Data excerpt ▸
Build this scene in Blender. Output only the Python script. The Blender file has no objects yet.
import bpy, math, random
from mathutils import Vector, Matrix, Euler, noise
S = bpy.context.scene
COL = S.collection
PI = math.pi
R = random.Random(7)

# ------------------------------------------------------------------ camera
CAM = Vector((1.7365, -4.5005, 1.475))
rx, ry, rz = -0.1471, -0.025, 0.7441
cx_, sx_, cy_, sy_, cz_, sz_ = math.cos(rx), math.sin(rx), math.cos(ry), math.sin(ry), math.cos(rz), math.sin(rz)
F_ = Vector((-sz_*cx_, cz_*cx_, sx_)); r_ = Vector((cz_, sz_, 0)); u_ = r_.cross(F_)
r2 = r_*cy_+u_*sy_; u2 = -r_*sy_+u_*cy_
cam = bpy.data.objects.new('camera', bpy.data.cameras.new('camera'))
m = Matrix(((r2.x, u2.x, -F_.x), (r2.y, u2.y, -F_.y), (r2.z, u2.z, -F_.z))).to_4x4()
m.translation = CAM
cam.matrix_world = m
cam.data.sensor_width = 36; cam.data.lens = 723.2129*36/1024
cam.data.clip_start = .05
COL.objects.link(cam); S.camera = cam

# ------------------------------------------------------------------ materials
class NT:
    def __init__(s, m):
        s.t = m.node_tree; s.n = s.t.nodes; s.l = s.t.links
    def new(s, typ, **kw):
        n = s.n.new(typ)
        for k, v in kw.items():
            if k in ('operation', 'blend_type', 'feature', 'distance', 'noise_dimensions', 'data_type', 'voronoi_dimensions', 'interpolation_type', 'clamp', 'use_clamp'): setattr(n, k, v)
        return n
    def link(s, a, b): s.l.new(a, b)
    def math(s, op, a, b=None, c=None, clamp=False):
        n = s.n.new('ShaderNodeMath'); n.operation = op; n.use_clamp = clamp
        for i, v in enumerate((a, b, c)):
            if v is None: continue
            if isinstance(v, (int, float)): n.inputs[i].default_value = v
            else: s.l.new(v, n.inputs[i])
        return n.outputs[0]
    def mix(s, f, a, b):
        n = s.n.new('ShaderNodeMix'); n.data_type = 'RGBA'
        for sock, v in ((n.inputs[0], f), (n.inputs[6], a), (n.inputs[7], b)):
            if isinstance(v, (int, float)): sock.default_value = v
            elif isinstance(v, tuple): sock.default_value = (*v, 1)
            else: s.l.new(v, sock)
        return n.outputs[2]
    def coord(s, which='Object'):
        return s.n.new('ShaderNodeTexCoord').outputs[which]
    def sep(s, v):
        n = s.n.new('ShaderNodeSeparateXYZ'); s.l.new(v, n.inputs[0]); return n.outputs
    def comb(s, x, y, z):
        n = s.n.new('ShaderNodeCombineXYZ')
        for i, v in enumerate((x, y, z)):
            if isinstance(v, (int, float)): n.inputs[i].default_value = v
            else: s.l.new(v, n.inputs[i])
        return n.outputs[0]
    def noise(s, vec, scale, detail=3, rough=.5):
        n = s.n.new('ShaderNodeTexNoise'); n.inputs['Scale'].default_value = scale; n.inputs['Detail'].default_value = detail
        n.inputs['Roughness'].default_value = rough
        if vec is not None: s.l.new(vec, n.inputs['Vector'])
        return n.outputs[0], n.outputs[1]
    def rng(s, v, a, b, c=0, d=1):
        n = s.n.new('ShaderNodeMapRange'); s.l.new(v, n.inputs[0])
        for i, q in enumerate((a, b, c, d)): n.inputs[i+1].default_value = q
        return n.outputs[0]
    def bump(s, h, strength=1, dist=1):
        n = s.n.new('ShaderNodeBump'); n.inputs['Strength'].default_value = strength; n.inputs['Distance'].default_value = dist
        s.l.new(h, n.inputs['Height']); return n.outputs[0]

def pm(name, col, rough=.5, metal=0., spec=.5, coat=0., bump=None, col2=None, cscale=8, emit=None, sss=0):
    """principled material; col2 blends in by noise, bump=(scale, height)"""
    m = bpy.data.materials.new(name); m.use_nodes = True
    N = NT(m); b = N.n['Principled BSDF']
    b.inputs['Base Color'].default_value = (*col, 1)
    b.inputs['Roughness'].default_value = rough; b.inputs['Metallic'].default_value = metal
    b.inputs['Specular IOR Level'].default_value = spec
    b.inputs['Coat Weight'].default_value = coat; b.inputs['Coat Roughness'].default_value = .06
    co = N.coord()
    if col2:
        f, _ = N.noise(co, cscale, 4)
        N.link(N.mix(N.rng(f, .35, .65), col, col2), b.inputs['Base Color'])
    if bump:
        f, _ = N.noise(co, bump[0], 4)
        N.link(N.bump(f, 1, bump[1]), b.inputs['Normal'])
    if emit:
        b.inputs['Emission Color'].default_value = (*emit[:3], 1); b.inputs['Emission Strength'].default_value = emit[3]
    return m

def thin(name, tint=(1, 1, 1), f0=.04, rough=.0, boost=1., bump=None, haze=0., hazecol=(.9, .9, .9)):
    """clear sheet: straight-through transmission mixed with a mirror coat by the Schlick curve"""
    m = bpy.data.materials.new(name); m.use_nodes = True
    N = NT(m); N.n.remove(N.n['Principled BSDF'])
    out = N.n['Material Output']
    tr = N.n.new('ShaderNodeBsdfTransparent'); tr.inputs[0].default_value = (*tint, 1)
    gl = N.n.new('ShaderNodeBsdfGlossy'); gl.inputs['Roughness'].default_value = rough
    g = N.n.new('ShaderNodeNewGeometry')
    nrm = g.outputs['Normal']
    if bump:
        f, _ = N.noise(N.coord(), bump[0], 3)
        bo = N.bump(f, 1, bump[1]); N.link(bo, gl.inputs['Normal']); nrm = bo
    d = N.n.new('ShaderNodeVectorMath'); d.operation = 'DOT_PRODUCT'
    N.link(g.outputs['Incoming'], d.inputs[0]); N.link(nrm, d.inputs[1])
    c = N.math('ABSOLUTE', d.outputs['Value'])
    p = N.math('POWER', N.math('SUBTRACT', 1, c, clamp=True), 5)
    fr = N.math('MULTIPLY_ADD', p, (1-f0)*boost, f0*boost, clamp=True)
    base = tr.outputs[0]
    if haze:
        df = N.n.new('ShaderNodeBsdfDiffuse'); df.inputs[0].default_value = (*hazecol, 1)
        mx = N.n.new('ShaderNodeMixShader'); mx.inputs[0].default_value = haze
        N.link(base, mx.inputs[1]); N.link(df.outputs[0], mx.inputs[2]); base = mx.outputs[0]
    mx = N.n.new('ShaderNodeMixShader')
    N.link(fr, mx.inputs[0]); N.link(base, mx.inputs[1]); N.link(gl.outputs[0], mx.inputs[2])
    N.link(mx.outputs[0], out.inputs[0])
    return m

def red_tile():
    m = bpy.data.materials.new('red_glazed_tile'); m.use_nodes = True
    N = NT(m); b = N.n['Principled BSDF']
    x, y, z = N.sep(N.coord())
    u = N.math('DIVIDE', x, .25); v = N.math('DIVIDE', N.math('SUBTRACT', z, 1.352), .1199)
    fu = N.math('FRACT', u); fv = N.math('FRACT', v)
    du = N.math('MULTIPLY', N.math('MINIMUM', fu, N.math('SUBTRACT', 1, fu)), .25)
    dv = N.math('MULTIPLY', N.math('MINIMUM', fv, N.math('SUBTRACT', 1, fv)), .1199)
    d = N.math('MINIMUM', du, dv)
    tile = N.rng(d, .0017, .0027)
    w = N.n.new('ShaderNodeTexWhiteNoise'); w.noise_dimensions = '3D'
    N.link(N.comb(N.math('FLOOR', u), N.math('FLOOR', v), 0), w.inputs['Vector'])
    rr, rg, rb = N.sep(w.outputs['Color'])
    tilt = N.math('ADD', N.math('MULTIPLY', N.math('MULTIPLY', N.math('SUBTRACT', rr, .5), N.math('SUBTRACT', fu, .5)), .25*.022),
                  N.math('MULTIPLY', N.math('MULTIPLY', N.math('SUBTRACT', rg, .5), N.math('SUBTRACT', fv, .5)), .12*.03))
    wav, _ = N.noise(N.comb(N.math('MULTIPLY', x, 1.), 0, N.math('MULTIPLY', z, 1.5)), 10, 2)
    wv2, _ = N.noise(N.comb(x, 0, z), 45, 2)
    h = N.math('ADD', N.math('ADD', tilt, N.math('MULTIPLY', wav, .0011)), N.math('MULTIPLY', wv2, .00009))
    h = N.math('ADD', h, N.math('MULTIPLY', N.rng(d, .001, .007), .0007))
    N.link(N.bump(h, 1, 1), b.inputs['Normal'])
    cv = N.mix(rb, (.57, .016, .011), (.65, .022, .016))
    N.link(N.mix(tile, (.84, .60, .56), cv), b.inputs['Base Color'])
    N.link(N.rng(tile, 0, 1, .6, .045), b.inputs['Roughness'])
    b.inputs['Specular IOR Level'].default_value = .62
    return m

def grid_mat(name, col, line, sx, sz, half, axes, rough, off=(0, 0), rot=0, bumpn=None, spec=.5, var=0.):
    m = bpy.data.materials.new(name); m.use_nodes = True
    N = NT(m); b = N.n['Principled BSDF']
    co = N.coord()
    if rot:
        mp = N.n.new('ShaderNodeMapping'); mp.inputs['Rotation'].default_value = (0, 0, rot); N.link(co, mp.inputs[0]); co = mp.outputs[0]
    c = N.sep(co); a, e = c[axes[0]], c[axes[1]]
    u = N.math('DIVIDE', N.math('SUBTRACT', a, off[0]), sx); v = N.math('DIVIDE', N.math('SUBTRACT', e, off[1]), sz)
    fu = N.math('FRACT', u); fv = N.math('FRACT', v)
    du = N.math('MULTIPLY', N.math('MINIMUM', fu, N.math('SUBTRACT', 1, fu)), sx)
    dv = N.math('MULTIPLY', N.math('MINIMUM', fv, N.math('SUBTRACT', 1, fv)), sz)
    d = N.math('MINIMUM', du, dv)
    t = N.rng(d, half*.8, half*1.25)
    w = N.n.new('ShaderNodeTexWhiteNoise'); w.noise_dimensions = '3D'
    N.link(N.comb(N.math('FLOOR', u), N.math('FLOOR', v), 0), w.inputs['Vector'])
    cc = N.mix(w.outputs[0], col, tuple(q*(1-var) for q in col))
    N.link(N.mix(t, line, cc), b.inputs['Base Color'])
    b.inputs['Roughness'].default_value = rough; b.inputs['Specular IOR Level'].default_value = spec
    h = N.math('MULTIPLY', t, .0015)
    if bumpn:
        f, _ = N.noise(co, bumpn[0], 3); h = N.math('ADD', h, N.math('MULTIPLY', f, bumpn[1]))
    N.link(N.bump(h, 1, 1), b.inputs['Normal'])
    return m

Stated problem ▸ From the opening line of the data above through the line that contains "R = random.Random(7)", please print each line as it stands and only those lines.

Correct result ▸
Build this scene in Blender. Output only the Python script. The Blender file has no objects yet.
import bpy, math, random
from mathutils import Vector, Matrix, Euler, noise
S = bpy.context.scene
COL = S.collection
PI = math.pi
R = random.Random(7)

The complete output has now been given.